A partir de 1900 la prensa europea y estadounidense situó en el ojo del huracán lo que ocurría en el Congo. El movimiento contra los abusos practicados generó a ambos lados del Atlántico lo que algunos consideran el primer gran movimiento social en defensa de los derechos humanos del siglo XX. En 1904 se creó la Congo Reform Association, con sedes en distintos países, que se encargó de liderar esta corriente.
El Congo belga
La presión internacional sobre Leopoldo fue de tal calibre que en 1908 se vio obligado a renunciar a la colonia a favor del estado belga. Los malos tratos no desaparecieron de la noche a la mañana, pero se alivió en parte la situación. A partir de 1910 se dieron mejoras en ámbitos como el sanitario y el educativo, sin que dejaran de producirse muertes gratuitas.
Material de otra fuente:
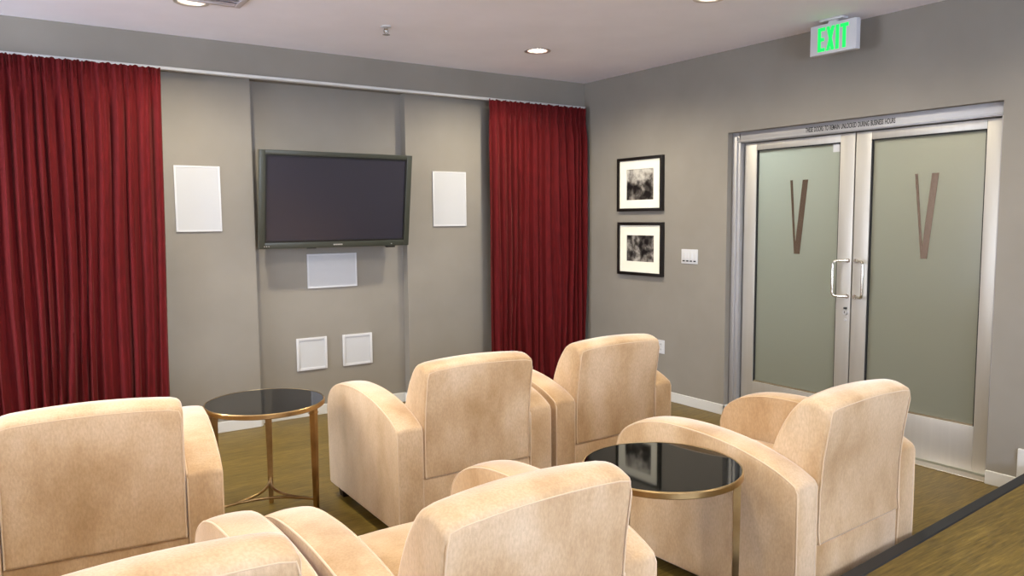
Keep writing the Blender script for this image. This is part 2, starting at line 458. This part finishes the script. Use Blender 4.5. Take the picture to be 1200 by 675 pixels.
# ------------------------------------------------------------------ curtains
def curtain(name, x0, x1, folds, seed, label, drift):
    rnd = random.Random(seed)
    W = x1-x0; n = int(folds*14); top, bot = 2.506, 0.025
    zs = [top, top-0.008, top-0.03, top-0.06, top-0.09, top-0.115, top-0.15, top-0.2, top-0.27] + [top-0.27-(top-0.27-bot)*k/22 for k in range(1, 23)]
    ph = [rnd.uniform(0, 6.28) for _ in range(8)]
    wid = [rnd.uniform(0.62, 1.5) for _ in range(folds+2)]
    cum = [0]
    for w in wid: cum.append(cum[-1]+w)
    amps = [rnd.uniform(0.55, 1.15) for _ in range(folds+3)]
    tot = cum[folds]
    def phase(u):
        s = u*tot
        for k in range(folds):
            if cum[k+1] >= s or k == folds-1: return k+(s-cum[k])/wid[k], k
    bm = bmesh.new(); rows = []
    for z in zs:
        d = (top-z)
        body = min(1.0, max(0.0, (d-0.07)/0.25)); body = body*body*(3-2*body)
        low = d/(top-bot)
        row = []
        for i in range(n+1):
            u = i/n
            p, k = phase(u)
            wob = 0.32*math.sin(low*3.1+ph[0]+u*9)*low + 0.22*math.sin(low*6.3+ph[1]+u*23)*low
            a = amps[k]*(0.75+0.25*math.sin(k*2.3+low*4+ph[2]))
            f = math.sin(2*PI*(p+wob)); f = math.copysign(abs(f)**0.8, f)
            yb = (0.034+0.004*low)*a*f + 0.010*math.sin(4*PI*(p+wob)+ph[3]+u*5)*body
            hdr = 0.010*f + 0.0075*math.sin(6*PI*p+ph[4]) + 0.004*math.sin(14*PI*p+d*40)
            y = -0.072 + body*yb + (1-body)*hdr
            x = x0+W*u + 0.004*math.sin(2*PI*p*2+ph[5])*body
            x += drift*low*u
            zz = z
            if d < 0.02: zz += 0.005*math.sin(2*PI*p*1.0+ph[6])+0.003*math.sin(5*PI*p)
            row.append(bm.verts.new((x, y, zz)))
        rows.append(row)
    for A, B in zip(rows, rows[1:]):
        for i in range(n): bm.faces.new((A[i], A[i+1], B[i+1], B[i]))
    o = link(name, bm, M['drape'], smooth=80)
    m = o.modifiers.new('cloth', 'SOLIDIFY'); m.thickness = 0.003; m.offset = 0
    tag(o, label, 'curtain', 'crimson pleated curtains along the back wall')
    return o
curtain('curtain', -5.55, -3.615, 27, 5, 'wide dark red pleated curtain covering the left of the back wall', -0.035)
curtain('curtain', -1.085, -0.045, 15, 11, 'dark red pleated curtain hanging in the far corner by the framed pictures', 0.005)

# ------------------------------------------------------------------ television
tv = empty('television', (-2.420, -0.055, 1.662), (math.radians(8), 0, 0))
tag(tv, 'black flat screen television switched off, mounted tilted on the back wall', 'television')
TW, TH = 0.590, 0.352
bz = 0.030
link('housing', boxes(((-TW+0.02, 0.012, -TH+0.02), (TW-0.02, 0.075, TH-0.02)), ((-0.42, 0.07, -0.24), (0.42, 0.098, 0.24)), bev=0.01), M['black_plastic'], tv)
bx = 0.043; bt = 0.032; bo = 0.044
link('bezel', boxes(((-TW, -0.016, -TH), (-TW+bx, 0.016, TH)), ((TW-bx, -0.016, -TH), (TW, 0.016, TH)),
                    ((-TW+bx-0.002, -0.0155, TH-bt), (TW-bx+0.002, 0.0155, TH)), ((-TW+bx-0.002, -0.0155, -TH), (TW-bx+0.002, 0.0155, -TH+bo)), bev=0.004), M['bezel'], tv)
ix, iz0, iz1 = TW-bx, -TH+bo, TH-bt
g = 0.011
link('inner_rim', boxes(((-ix, -0.012, iz0), (-ix+g, 0.006, iz1)), ((ix-g, -0.012, iz0), (ix, 0.006, iz1)),
                        ((-ix+g, -0.012, iz1-g), (ix-g, 0.006, iz1)), ((-ix+g, -0.012, iz0), (ix-g, 0.006, iz0+g))), M['black_plastic'], tv, smooth=0)
link('screen', boxes(((-ix+g, -0.006, iz0+g), (ix-g, 0.006, iz1-g))), M['screen'], tv, smooth=0)
bm = bmesh.new()
for k in range(7):
    add_box(bm, (-0.036+k*0.0105, -0.0175, -TH+0.017), (-0.028+k*0.0105, -0.0150, -TH+0.026))
link('maker_mark', bm, M['silver'], tv, smooth=0)
link('remote_sensor', boxes(((0.40, -0.012, -TH-0.014), (0.475, 0.012, -TH+0.001)), bev=0.004), M['black_plastic'], tv)
link('indicator_light', boxes(((0.436, -0.018, -TH+0.014), (0.444, -0.014, -TH+0.020))), M['silver'], tv, smooth=0)
link('cable_clip', boxes(((-0.235, -0.006, -TH-0.007), (-0.165, 0.01, -TH+0.001)), bev=0.003), M['black_plastic'], tv)
link('indicator_dots', boxes(*[((-0.555+k*0.016, -0.0175, -TH+0.016), (-0.548+k*0.016, -0.015, -TH+0.021)) for k in range(3)]), M['silver'], tv, smooth=0)
link('wall_mount', boxes(((-0.25, 0.095, -0.05), (-0.19, 0.215, 0.05)), ((0.19, 0.095, -0.05), (0.25, 0.215, 0.05)), ((-0.3, 0.2, -0.12), (0.3, 0.228, 0.12))), M['black_plastic'], tv, smooth=0)

# ------------------------------------------------------------------ in-wall speakers
def wall_speaker(x0, x1, z0, z1, y, border, label, name='wall_speaker', inset=False):
    r = empty(name, ((x0+x1)/2, y, z0)); w = (x1-x0)/2; h = z1-z0
    tag(r, label, 'speaker', 'white speakers set into the back wall')
    link('frame', boxes(((-w, -0.012, 0), (-w+border, 0, h)), ((w-border, -0.012, 0), (w, 0, h)),
                        ((-w+border, -0.012, 0), (w-border, 0, border)), ((-w+border, -0.012, h-border), (w-border, 0, h)), bev=0.002), M['white_plastic'], r)
    d = -0.006 if inset else -0.0095
    link('grille', boxes(((-w+border, d, border), (w-border, 0, h-border))), M['grille'], r, smooth=0)
    return r
wall_speaker(-3.532, -3.229, 1.442, 1.895, YP, 0.012, 'tall white wall speaker between the left curtain and the television')
wall_speaker(-1.543, -1.224, 1.456, 1.909, YP, 0.012, 'tall white wall speaker between the television and the right curtain')
wall_speaker(-2.594, -2.192, 0.993, 1.257, YC, 0.012, 'wide white speaker set into the wall just under the television')
wall_speaker(-2.697, -2.456, 0.362, 0.613, YC, 0.019, 'left of two small square white speakers low on the back wall', inset=True)
wall_speaker(-2.326, -2.076, 0.360, 0.609, YC, 0.019, 'right of two small square white speakers low on the back wall', inset=True)

# ------------------------------------------------------------------ pictures on the right wall
def picture(zc, yc, hw, hh, pw, ph0, ph1, pm, label):
    r = empty('framed_picture', (0, yc, zc)); tag(r, label, 'picture', 'black framed photographs on the right wall')
    f = 0.026; d = 0.032
    link('frame', boxes(((-d, -hw, -hh), (0, -hw+f, hh)), ((-d, hw-f, -hh), (0, hw, hh)),
                        ((-d, -hw+f, -hh), (0, hw-f, -hh+f)), ((-d, -hw+f, hh-f), (0, hw-f, hh)), bev=0.003), M['frame_black'], r)
    # mat board with a window
    a, c = hw-f, hh-f
    link('mat_board', boxes(((-0.018, -a, -c), (-0.012, -pw, c)), ((-0.018, pw, -c), (-0.012, a, c)),
                            ((-0.018, -pw, -c), (-0.012, pw, ph0)), ((-0.018, -pw, ph1), (-0.012, pw, c))), M['mat_board'], r, smooth=0)
    link('photograph', boxes(((-0.013, -pw-0.004, ph0-0.004), (-0.006, pw+0.004, ph1+0.004))), pm, r, smooth=0)
picture(1.797, -0.750, 0.272, 0.228, 0.163, -0.132, 0.128, M['print_a'], 'upper of two black framed grey photographs, with a dark interior view')
picture(1.250, -0.757, 0.272, 0.226, 0.166, -0.108, 0.115, M['print_b'], 'lower of two black framed photographs, with a pale crowded scene')

# ------------------------------------------------------------------ switch plate and outlet
sw = empty('light_switch', (0, -1.307, 1.204)); tag(sw, 'white four-gang light switch plate on the wall left of the doors', 'light switch')
link('plate', boxes(((-0.006, -0.0855, -0.0575), (0, 0.0855, 0.0575)), bev=0.003), M['white_plastic'], sw)
for k in range(4):
    y = 0.058-k*0.0385
    rk = link('rocker', boxes(((-0.0095, y-0.012, -0.026), (-0.005, y+0.012, 0.034)), bev=0.0015), M['white_plastic'], sw)
    link('slider', boxes(((-0.0105, y-0.011, -0.040), (-0.005, y+0.011, -0.031))), M['ink'], rk, smooth=0)
ou = empty('wall_outlet', (0, -1.006, 0.44)); tag(ou, 'white power outlet plate low on the right wall behind an armchair', 'outlet')
link('plate', boxes(((-0.006, -0.037, -0.057), (0, 0.037, 0.057)), bev=0.003), M['white_plastic'], ou)
for zc in (-0.022, 0.022):
    rc = link('receptacle', boxes(((-0.009, -0.017, zc-0.015), (-0.005, 0.017, zc+0.015)), bev=0.004), M['white_plastic'], ou)
    link('slot', boxes(((-0.0095, -0.007, zc-0.006), (-0.0085, -0.005, zc+0.006)), ((-0.0095, 0.005, zc-0.006), (-0.0085, 0.007, zc+0.006))), M['ink'], rc, smooth=0)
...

La presión internacional sobre Leopoldo obligó al monarca a renunciar a la colonia en favor del estado belga.
El contexto internacional se transformó con los años, y la dinámica colonialista europea llegó poco a poco a su fin, mientras los movimientos de liberación del tercer mundo tomaban impulso. En 1960 llegó el turno del Congo y de su independencia. El país empezó una nueva aventura en solitario en absoluto fácil, ni siquiera libre de la sombra neocolonial.
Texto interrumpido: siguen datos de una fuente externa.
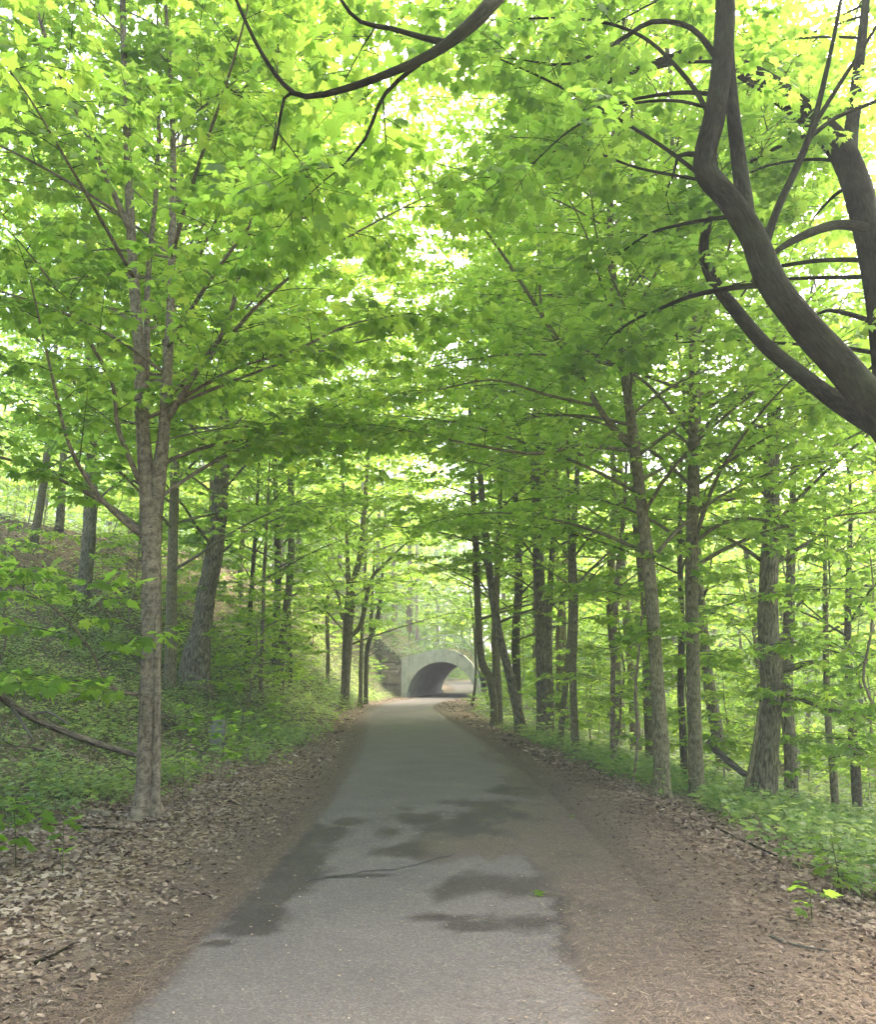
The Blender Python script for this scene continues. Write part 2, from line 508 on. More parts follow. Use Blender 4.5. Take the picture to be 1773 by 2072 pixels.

Sin embargo, en los años que siguieron a la independencia, la verdad sobre el período más oscuro del Congo apenas se labró un lugar sólido en la memoria europea. Tras la entrega de su dominio a Bélgica, el monarca organizó una monumental quema de documentos, tanto en Europa como en el Congo. Quedaron, eso sí, testimonios gráficos y escritos de las atrocidades, ofrecidos por misioneros, funcionarios y oficiales, y también hubo archivos administrativos que escaparon a las llamas.
Pese a todo, la figura de Leopoldo quedó en segundo plano en la historia respecto a otros representantes de la muerte a gran escala. Y lo cierto es que, aunque no entre en la categoría de genocida, sino en la de exterminador por simple optimización del lucro, en este terreno nadie le superó.